* Provided data:
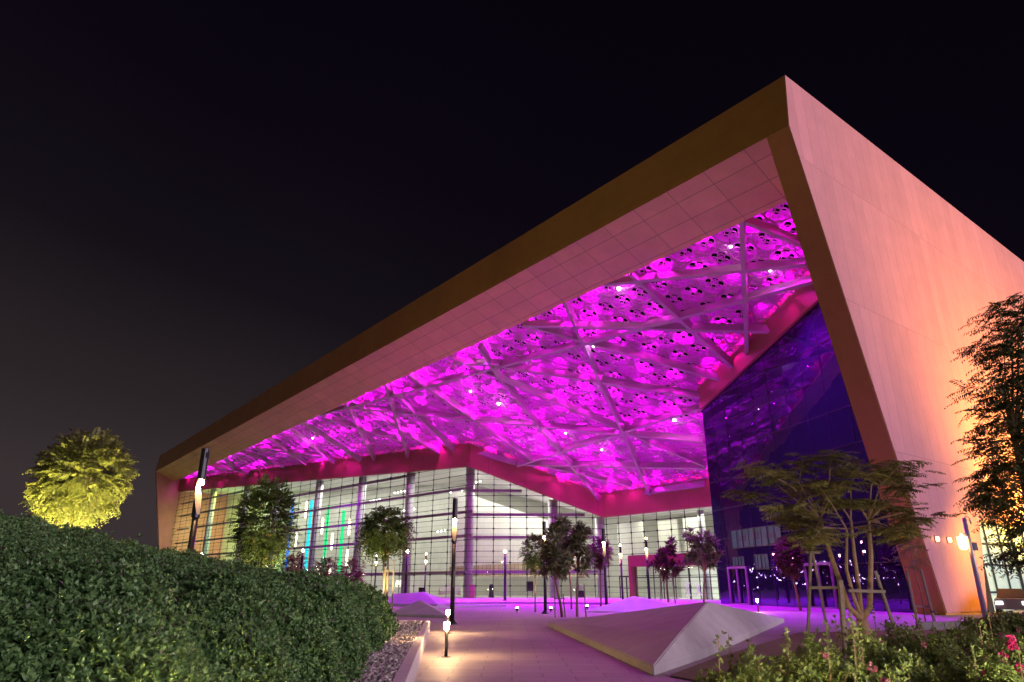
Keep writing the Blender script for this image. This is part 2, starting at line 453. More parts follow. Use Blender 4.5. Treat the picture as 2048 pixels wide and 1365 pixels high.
BEAMS = [((7.1, -4.6), (16.2, 8.4)), ((21.9, -4.4), (5.6, 1.1)), ((34.4, -4.0), (11.4, 6.7)), ((18.8, -4.2), (18.3, 9.3)), ((27.3, -4.5), (32.4, 4.5)), ((32.4, 4.5), (37.8, 14.3)), ((37.8, 14.3), (45.7, 28.0)), ((4.0, 3.0), (18.6, 1.8)), ((18.6, 1.8), (65.9, -2.4)), ((65.9, -2.4), (86.7, -4.3)), ((34.1, -3.9), (20.4, 10.4)), ((42.8, -3.7), (44.7, -0.3)), ((44.7, -0.3), (50.3, 15.2)), ((50.3, 15.2), (54.7, 27.2)), ((48.4, -4.1), (37.8, 13.7)), ((37.8, 13.7), (32.5, 22.6)), ((49.0, -3.2), (42.9, -0.6)), ((43.8, -0.8), (24.4, 11.8)), ((64.3, -4.5), (81.0, 9.1)), ((76.8, -4.6), (90.4, 7.7)), ((64.8, -3.0), (69.3, 10.7)), ((75.2, -4.6), (72.7, 10.1)), ((78.7, -3.9), (47.7, 10.3)), ((47.7, 10.3), (29.4, 18.5)), ((87.2, -4.0), (76.7, 6.1)), ((94.5, -4.4), (94.5, 7.0)), ((100.6, -4.6), (102.9, 5.7)), ((111.1, -4.4), (112.4, 4.1)), ((119.6, -3.7), (102.4, 4.0)), ((128.0, -4.3), (121.5, 3.0)), ((58.2, -4.2), (56.8, 16.0)), ((138.6, -4.4), (143.1, -0.6)), ((25.0, 13.3), (37.1, 14.2)), ((37.1, 14.2), (60.9, 16.2)), ((65.2, 11.9), (60.8, 15.8)), ((60.5, 15.9), (32.7, 23.1)), ((56.5, 16.8), (46.2, 24.4)), ((45.5, 26.3), (35.6, 26.2)), ((7.1, -4.2), (4.0, 1.0)), ((150, -4.4), (139, 1.5)), ((160, -4.4), (164, -.8))]
for k, (a_, b_) in enumerate(BEAMS):
    dz = .003 * k
    p, q = cp(*a_, .40 + dz), cp(*b_, .40 + dz)
    MB().bar(p, q, .36 - .004 * (k % 5), .80, EN).build('ceiling_beam', M['beam'], hall)

# ------------------------------------------------------------------ hall: glass walls
def facade(A_, B_, zA, zB, mull, row, name, first=0.0):
    """vertical glass wall from A_ to B_ (u,v) with sloping head; returns the part"""
    a = Vector(Lc(*A_, 0)); b = Vector(Lc(*B_, 0)); Ln = (b - a).length; d = (b - a) / Ln
    top = lambda s: zA + (zB - zA) * s / Ln
    gl = MB().poly([a, b, b + Vector((0, 0, zB)), a + Vector((0, 0, zA))]).build(name, M['glass'], hall)
    nrm = Vector((d.y, -d.x, 0))
    if nrm.y > 0: nrm = -nrm
    m = MB(); s = first
    while s < Ln - .05:
        p = a + d * s + nrm * .05
        m.bar(p, p + Vector((0, 0, top(s))), .075, .075)
        # spider fittings where the panes meet
        s += mull
    z = row / 2; k = 0
    while z < max(zA, zB):
        k += 1
        if k % 2:
            s0, s1 = 0.0, Ln
            if z > min(zA, zB):
                sx = (z - zA) * Ln / (zB - zA)
                if zA > zB: s1 = sx
                else: s0 = sx
            m.bar(a + d * s0 + nrm * .055 + Vector((0, 0, z)), a + d * s1 + nrm * .055 + Vector((0, 0, z)), .025, .03)
            z += row / 2; continue
        s0, s1 = 0.0, Ln
        if z > min(zA, zB):
            sx = (z - zA) * Ln / (zB - zA)
            if zA > zB: s1 = sx
            else: s0 = sx
        m.bar(a + d * s0 + nrm * .062 + Vector((0, 0, z)), a + d * s1 + nrm * .062 + Vector((0, 0, z)), .06, .07)
        s = first + (math.ceil((s0 - first) / mull) * mull if s0 > first else 0)
        while s < s1:
            m.box(a + d * s + nrm * .09 + Vector((0, 0, z)), (.2, .2, .2)); s += mull
        z += row / 2
    m.build('mullion_grid', M['mullion'], gl)
    return gl, a, d, nrm, Ln, top
CN = (65.9, 11.2); LE = (182, -2.8); RC = (54.2, 26.9); ER = (24.6, 26.9)
ZL = 25.2; ZC = 18.25; ZE = 10.95
gl_l = facade(CN, LE, ZC, ZL, 3.86, 1.56, 'glass_facade', .66)
gl_r = facade(CN, RC, ZC, ZE, 2.4, 1.56, 'glass_facade', 1.24)
gl_e = facade(RC, ER, ZE, ZE, 2.35, 1.42, 'glass_facade', .7)
def band(A_, B_, zA, zB, out=.35, name='head_band', mat='band'):
    a = Vector(Lc(*A_, 0)); b = Vector(Lc(*B_, 0)); d = (b - a).normalized()
    nrm = Vector((d.y, -d.x, 0))
    if nrm.y > 0: nrm = -nrm
    hA, hB = cz(A_[1]) + 3.7, cz(B_[1]) + 3.7
    P = []
    for o in (out, -.3):
        P.append([a + nrm * o + Vector((0, 0, zA)), b + nrm * o + Vector((0, 0, zB)), b + nrm * o + Vector((0, 0, hB)), a + nrm * o + Vector((0, 0, hA))])
    return MB().prism(P[0], P[1]).build(name, M[mat], hall)
band(CN, LE, ZC, ZL, .32); band(CN, RC, ZC, ZE, .28); band(RC, ER, ZE, ZE, .30)
# dark mirror volume on the right
DA = (24.5, 12.2); DB = (1.70, 1.6)
def dz_(v): return cz(v) - .9
da, db = Vector(Lc(*DA, 0)), Vector(Lc(*DB, 0)); DL = (db - da).length; dd = (db - da) / DL
dn = Vector((dd.y, -dd.x, 0))
if dn.y > 0: dn = -dn
dback = Vector(Lc(24.5, 26.9, 0))
dk = MB()
dk.poly([da, db, db + Vector((0, 0, dz_(DB[1]))), da + Vector((0, 0, dz_(DA[1])))])
dk.poly([dback, da, da + Vector((0, 0, dz_(DA[1]))), dback + Vector((0, 0, dz_(DA[1])))])
dkw = dk.build('dark_glass_wall', M['dark'], hall)
dkw['label'] = 'tall dark mirror glass wall reflecting the magenta canopy'
jm = MB(); s = 1.9
topd = lambda s: dz_(DA[1]) + (dz_(DB[1]) - dz_(DA[1])) * s / DL
while s < DL:
    p = da + dd * s + dn * .012; jm.bar(p, p + Vector((0, 0, topd(s))), .05, .03); s += 2.45
z = 3.1
while z < topd(DL):
    s0 = 0 if z < topd(0) else (z - topd(0)) / (topd(DL) - topd(0)) * DL
    jm.bar(da + dd * s0 + dn * .014 + Vector((0, 0, z)), db + dn * .014 + Vector((0, 0, z)), .03, .05); z += 2.75
jm.build('panel_joint', M['mullion'], dkw)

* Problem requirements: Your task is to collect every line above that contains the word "part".

* Answer for the task:
Keep writing the Blender script for this image. This is part 2, starting at line 453. More parts follow. Use Blender 4.5. Treat the picture as 2048 pixels wide and 1365 pixels high.
    """vertical glass wall from A_ to B_ (u,v) with sloping head; returns the part"""